• [STATED PROBLEM] Each line from the top of the listing through the one holding "bm=bmesh.new(); blob(bm,(x+(.315 if" should be restated word for word, with nothing added and no pictures.

====

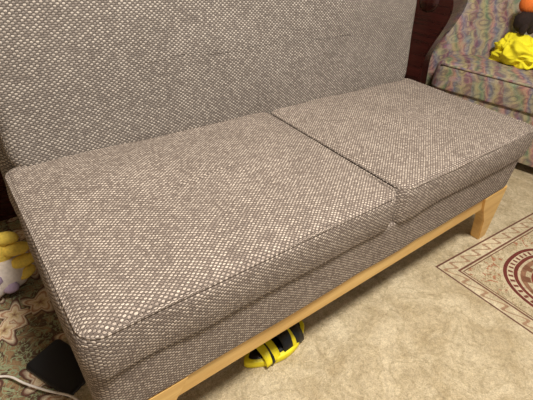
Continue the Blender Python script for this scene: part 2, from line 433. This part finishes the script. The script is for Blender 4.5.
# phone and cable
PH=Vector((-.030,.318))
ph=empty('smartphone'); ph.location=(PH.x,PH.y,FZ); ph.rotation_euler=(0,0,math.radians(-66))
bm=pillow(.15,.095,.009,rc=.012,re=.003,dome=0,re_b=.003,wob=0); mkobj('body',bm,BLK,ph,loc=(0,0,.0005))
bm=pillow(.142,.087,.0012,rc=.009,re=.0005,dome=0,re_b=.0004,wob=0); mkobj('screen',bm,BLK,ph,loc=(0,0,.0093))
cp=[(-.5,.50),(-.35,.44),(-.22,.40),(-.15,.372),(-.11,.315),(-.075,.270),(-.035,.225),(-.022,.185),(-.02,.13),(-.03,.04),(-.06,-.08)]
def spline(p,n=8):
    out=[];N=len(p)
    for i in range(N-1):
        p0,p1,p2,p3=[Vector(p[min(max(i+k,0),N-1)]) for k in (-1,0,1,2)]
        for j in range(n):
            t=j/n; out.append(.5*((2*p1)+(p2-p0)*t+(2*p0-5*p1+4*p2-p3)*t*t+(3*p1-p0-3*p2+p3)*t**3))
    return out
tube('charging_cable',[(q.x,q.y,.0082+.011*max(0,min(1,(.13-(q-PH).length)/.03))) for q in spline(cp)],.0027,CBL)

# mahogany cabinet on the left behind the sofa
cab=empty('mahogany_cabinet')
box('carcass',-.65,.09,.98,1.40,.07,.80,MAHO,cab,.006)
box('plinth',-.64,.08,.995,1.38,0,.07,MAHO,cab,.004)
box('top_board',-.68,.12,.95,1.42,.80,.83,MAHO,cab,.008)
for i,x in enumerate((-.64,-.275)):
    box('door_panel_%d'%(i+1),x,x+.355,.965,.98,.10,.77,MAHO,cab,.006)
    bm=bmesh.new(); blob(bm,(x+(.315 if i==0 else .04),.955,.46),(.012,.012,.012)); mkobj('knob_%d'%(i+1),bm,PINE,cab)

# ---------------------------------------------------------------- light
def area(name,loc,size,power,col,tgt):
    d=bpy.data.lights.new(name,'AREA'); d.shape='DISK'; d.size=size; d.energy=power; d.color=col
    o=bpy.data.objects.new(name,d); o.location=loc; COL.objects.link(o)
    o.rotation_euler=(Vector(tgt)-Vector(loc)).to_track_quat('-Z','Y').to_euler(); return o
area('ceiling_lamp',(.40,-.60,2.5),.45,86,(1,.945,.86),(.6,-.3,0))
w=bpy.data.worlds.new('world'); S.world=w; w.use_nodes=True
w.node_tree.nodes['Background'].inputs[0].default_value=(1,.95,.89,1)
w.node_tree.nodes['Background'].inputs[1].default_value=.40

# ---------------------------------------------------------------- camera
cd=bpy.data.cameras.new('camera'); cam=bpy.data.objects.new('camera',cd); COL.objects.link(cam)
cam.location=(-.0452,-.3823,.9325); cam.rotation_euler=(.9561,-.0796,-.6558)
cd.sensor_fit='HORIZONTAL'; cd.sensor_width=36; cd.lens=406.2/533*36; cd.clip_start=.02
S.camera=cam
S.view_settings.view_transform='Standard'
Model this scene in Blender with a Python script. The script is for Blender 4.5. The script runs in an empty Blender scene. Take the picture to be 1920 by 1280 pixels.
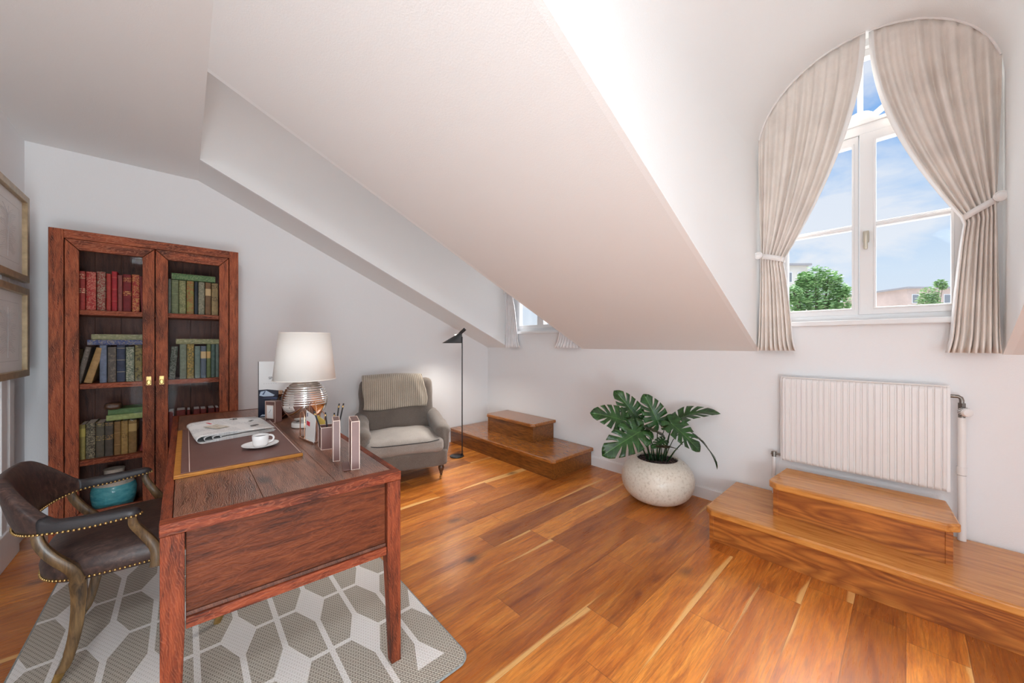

====

• [ANSWER IN FULL]
Continue the Blender Python script for this scene: part 2, from line 433. This part finishes the script. The script is for Blender 4.5.
# phone and cable
PH=Vector((-.030,.318))
ph=empty('smartphone'); ph.location=(PH.x,PH.y,FZ); ph.rotation_euler=(0,0,math.radians(-66))
bm=pillow(.15,.095,.009,rc=.012,re=.003,dome=0,re_b=.003,wob=0); mkobj('body',bm,BLK,ph,loc=(0,0,.0005))
bm=pillow(.142,.087,.0012,rc=.009,re=.0005,dome=0,re_b=.0004,wob=0); mkobj('screen',bm,BLK,ph,loc=(0,0,.0093))
cp=[(-.5,.50),(-.35,.44),(-.22,.40),(-.15,.372),(-.11,.315),(-.075,.270),(-.035,.225),(-.022,.185),(-.02,.13),(-.03,.04),(-.06,-.08)]
def spline(p,n=8):
    out=[];N=len(p)
    for i in range(N-1):
        p0,p1,p2,p3=[Vector(p[min(max(i+k,0),N-1)]) for k in (-1,0,1,2)]
        for j in range(n):
            t=j/n; out.append(.5*((2*p1)+(p2-p0)*t+(2*p0-5*p1+4*p2-p3)*t*t+(3*p1-p0-3*p2+p3)*t**3))
    return out
tube('charging_cable',[(q.x,q.y,.0082+.011*max(0,min(1,(.13-(q-PH).length)/.03))) for q in spline(cp)],.0027,CBL)

# mahogany cabinet on the left behind the sofa
cab=empty('mahogany_cabinet')
box('carcass',-.65,.09,.98,1.40,.07,.80,MAHO,cab,.006)
box('plinth',-.64,.08,.995,1.38,0,.07,MAHO,cab,.004)
box('top_board',-.68,.12,.95,1.42,.80,.83,MAHO,cab,.008)
for i,x in enumerate((-.64,-.275)):
    box('door_panel_%d'%(i+1),x,x+.355,.965,.98,.10,.77,MAHO,cab,.006)
    bm=bmesh.new(); blob(bm,(x+(.315 if i==0 else .04),.955,.46),(.012,.012,.012)); mkobj('knob_%d'%(i+1),bm,PINE,cab)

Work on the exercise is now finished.